[WHAT THE TASK REQUIRES]
Line by line, reproduce exactly the beginning of the listing below, ending with the line that contains "struct(mb.build('baseboard_left', M['wallwood']))" and adding nothing.
----------------------------------------
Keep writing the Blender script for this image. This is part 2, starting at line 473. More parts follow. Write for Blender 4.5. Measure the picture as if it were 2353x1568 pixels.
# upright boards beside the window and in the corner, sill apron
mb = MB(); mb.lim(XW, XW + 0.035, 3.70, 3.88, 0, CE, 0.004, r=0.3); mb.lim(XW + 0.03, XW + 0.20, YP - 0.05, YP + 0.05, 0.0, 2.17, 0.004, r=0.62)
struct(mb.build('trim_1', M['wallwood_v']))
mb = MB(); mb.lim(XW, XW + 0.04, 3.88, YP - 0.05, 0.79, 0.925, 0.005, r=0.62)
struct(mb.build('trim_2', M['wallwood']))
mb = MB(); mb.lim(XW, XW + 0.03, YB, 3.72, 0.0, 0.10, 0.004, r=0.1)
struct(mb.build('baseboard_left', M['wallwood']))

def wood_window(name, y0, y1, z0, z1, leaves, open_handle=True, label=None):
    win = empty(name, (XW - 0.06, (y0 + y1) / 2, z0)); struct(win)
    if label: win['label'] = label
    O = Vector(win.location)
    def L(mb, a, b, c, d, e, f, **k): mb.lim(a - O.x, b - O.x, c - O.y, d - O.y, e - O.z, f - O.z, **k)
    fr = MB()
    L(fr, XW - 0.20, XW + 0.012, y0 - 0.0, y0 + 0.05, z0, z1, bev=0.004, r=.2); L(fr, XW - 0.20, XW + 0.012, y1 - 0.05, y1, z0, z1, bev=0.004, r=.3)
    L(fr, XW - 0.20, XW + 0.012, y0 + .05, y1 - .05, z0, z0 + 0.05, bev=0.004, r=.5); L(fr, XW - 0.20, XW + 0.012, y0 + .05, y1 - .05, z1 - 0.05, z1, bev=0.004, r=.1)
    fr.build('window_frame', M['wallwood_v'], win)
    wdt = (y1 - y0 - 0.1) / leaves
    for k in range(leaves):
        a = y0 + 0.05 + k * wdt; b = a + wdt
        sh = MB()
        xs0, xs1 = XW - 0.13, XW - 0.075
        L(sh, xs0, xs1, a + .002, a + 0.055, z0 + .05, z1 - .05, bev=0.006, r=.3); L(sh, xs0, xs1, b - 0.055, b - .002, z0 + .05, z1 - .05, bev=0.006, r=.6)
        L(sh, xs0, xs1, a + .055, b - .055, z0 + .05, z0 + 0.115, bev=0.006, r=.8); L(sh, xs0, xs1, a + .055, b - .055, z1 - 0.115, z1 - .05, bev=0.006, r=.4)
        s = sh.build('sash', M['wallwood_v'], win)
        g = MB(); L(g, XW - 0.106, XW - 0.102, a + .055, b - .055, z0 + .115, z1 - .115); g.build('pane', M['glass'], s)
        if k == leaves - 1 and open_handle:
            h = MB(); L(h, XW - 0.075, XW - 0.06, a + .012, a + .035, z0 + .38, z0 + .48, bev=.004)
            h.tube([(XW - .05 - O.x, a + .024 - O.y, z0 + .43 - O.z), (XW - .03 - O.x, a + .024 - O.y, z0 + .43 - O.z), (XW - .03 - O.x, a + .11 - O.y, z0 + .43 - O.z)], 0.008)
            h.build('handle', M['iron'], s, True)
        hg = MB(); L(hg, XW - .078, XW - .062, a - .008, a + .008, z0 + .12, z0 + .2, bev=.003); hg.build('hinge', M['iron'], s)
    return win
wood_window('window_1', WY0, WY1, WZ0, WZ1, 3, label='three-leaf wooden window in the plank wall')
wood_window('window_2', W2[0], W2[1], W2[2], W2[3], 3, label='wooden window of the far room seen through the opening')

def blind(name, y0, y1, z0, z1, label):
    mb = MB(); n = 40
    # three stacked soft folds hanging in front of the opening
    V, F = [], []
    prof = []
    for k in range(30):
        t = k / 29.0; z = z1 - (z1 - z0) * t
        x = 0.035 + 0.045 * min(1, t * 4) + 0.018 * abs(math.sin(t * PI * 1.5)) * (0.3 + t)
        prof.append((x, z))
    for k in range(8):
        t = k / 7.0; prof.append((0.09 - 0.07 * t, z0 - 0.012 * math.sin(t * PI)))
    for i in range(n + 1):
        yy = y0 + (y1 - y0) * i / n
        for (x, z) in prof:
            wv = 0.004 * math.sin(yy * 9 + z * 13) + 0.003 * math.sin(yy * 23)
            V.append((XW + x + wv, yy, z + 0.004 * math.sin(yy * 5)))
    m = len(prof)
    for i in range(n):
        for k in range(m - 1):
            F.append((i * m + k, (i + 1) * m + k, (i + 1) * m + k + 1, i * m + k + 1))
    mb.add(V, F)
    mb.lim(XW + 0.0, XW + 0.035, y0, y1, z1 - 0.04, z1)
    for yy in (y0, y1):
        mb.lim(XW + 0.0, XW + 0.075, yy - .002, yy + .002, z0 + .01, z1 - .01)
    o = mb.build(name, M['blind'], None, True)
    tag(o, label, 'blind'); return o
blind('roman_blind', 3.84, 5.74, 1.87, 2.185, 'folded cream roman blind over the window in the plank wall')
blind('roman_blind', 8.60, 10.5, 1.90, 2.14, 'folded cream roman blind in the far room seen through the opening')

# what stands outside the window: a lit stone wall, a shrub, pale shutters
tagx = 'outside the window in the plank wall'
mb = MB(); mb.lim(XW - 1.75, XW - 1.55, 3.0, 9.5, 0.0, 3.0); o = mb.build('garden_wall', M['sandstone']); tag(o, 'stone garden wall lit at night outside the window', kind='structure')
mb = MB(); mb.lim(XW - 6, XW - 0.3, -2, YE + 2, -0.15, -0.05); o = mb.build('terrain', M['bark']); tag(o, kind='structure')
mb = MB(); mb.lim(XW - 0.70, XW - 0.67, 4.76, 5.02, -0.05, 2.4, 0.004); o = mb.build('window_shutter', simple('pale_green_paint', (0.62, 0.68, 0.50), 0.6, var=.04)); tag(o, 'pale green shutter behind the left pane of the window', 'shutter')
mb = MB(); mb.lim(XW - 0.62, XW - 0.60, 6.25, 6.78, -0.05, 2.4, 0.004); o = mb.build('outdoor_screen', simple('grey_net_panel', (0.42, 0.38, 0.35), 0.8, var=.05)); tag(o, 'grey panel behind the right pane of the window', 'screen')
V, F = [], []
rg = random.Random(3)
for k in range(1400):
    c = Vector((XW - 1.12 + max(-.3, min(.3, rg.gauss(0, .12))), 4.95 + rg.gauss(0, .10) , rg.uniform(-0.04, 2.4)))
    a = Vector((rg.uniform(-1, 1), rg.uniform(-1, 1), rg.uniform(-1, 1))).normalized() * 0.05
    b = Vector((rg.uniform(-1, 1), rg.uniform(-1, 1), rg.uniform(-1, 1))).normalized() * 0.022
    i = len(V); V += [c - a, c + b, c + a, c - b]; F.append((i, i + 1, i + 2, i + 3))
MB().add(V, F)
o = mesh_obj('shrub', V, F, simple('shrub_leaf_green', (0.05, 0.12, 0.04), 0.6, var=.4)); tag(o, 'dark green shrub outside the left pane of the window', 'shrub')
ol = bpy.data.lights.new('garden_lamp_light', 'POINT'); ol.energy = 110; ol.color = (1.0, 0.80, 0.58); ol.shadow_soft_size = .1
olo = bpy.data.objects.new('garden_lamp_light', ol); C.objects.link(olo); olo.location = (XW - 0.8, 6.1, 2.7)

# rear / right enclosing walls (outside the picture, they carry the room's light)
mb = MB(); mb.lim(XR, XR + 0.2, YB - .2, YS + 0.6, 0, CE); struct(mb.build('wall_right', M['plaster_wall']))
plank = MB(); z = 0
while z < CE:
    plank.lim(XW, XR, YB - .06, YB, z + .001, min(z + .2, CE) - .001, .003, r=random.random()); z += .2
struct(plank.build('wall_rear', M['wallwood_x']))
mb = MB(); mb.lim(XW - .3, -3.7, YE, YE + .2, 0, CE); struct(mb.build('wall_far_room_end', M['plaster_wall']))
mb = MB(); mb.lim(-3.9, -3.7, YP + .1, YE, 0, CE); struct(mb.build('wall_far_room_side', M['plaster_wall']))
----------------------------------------
[PROBLEM SOLUTION]
Keep writing the Blender script for this image. This is part 2, starting at line 473. More parts follow. Write for Blender 4.5. Measure the picture as if it were 2353x1568 pixels.
# upright boards beside the window and in the corner, sill apron
mb = MB(); mb.lim(XW, XW + 0.035, 3.70, 3.88, 0, CE, 0.004, r=0.3); mb.lim(XW + 0.03, XW + 0.20, YP - 0.05, YP + 0.05, 0.0, 2.17, 0.004, r=0.62)
struct(mb.build('trim_1', M['wallwood_v']))
mb = MB(); mb.lim(XW, XW + 0.04, 3.88, YP - 0.05, 0.79, 0.925, 0.005, r=0.62)
struct(mb.build('trim_2', M['wallwood']))
mb = MB(); mb.lim(XW, XW + 0.03, YB, 3.72, 0.0, 0.10, 0.004, r=0.1)
struct(mb.build('baseboard_left', M['wallwood']))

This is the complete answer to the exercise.